David Gordon-Krief : Lorsque je suis arrivé à l’Ordre j’avais proposé de lancer un grand programme de Pro Bono à destination des grands cabinets auxquels je demandais de mettre à disposition des spécialistes de toutes les matières dans une sorte de structure commune pour que les personnes les moins bien armées puissent
avoir accès au meilleur du droit dans tous les domaines. Pour sensibiliser les cabinets, j’avais évidement proposé de publier le nombre d’heures, de jours/ homme donnés par les cabinets et d’établir un classement comme aux USA qui aurait été utilisé à l’EFB comme outil de communication en direction des futurs collaborateurs. Malgré un accueil enthousiaste de certains cabinets, cette impulsion ne s’est malheureusement
pas concrétisée.

Y aurait-il une confusion dans les esprits entre l’aide judiciaire et le Pro Bono ?

Je pense effectivement qu’il peut y avoir une confusion entre l’aide judiciaire et le Pro Bono alors que ce sont deux choses très différentes. L’aide judiciaire consiste à mettre à la disposition de ceux qui en remplissent les conditions des avocats dans le contexte contentieux. Cette activité est une activité rémunérée.
Le Pro Bono est une activité gratuite dont l’initiative est privée. C’est également très souvent une activité de conseil.


A l’image de ce qui se passe aux Etats-Unis, les cabinets français pourraient bénéficier de l’image très positive véhiculée par le Pro Bono.

Comme toujours, les avocats souffrent d’une absence de coordination et d’une absence de réflexion en amont. Il y a des choses qui sont faites en direction de la société : consultations gratuites, aide pour les déclarations fiscales, mais il est évident que les avocats pourraient aller plus loin. En particulier, à l’heure où les débats sur l’aide judiciaire et l’accès au droit font ressortir des critiques sur le soi- disant corporatisme acharné des avocats, le Pro Bono serait une belle manière, surtout pour les plus structurés d’entre nous, de montrer qu’ils sont concernés par la société dans laquelle ils évoluent.

Y a-t-il des freins réglementaires ou déontologiques qui empêcheraient d’imiter ce qui se fait ailleurs ?

Il n’y a aucun obstacle. Tout est une question d’organisation. Il est plus facile pour une grande structure de libérer du temps que pour un avocat exerçant à titre individuel. Par ailleurs, il y a peut être chez certains des craintes que des cabinets viennent prendre le marché de l’AJ. Il y a malheureusement trop de cabinets qui ont besoin de l’AJ pour vivre et qui seraient très mécontents de voir d’autres prendre cette fonction sociale.
Si cette perception existe, elle est fausse car comme je le disais, l’AJ est le Pro Bono sont deux choses différentes et complémentaires.

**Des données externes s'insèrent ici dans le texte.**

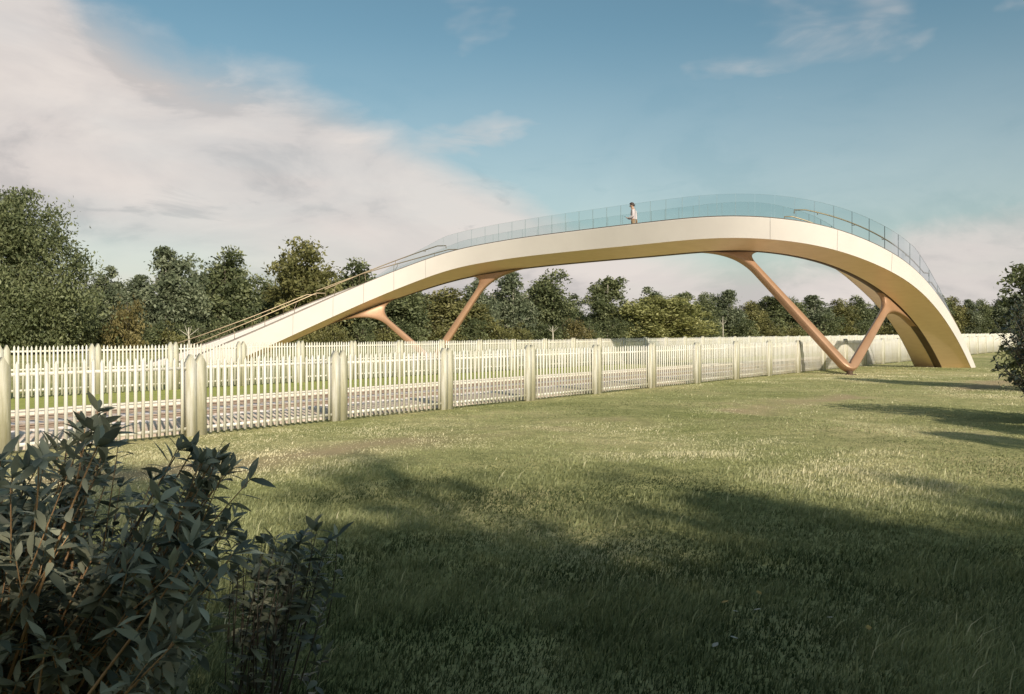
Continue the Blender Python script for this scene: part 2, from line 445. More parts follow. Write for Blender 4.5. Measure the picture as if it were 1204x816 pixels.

Y a-t-il un problème français à faire de son altruisme un argument marketing ?


Il y a une pudeur à mettre en avant un engagement caritatif. C’est dommage : il n’y a aucune raison que, dans sa communication, un cabinet ne fasse pas valoir qu’il intervient régulièrement et gratuitement aux côtés de telle ou telle association. Ceux qui crieraient à la surenchère auraient tort. Si ces associations sont aidées ... tant mieux.

A titre personnel, comment souhaiteriez-vous voir évoluer les comportements ?

Le Pro Bono a toute sa place à la fois dans son rôle social et dans la politique des cabinets. Le Pro Bono est un élément fédérateur. C’est un élément de communication vis-à-vis des jeunes et vis-à-vis du barreau et des pouvoirs publics. Ce serait un signe fort de la profession qui prouverait qu’elle ne pense pas qu’à elle tout le temps. Aussi, ça casserait l’image parfois négative des cabinets anglo-saxons de prendre ces initiatives et de le faire savoir. Cela étant, beaucoup de cabinets sont sûrement engagés dans des activités qu’ils décident de ne pas faire payer mais personne ne le sait donc le cycle vertueux n’est pas amorcé.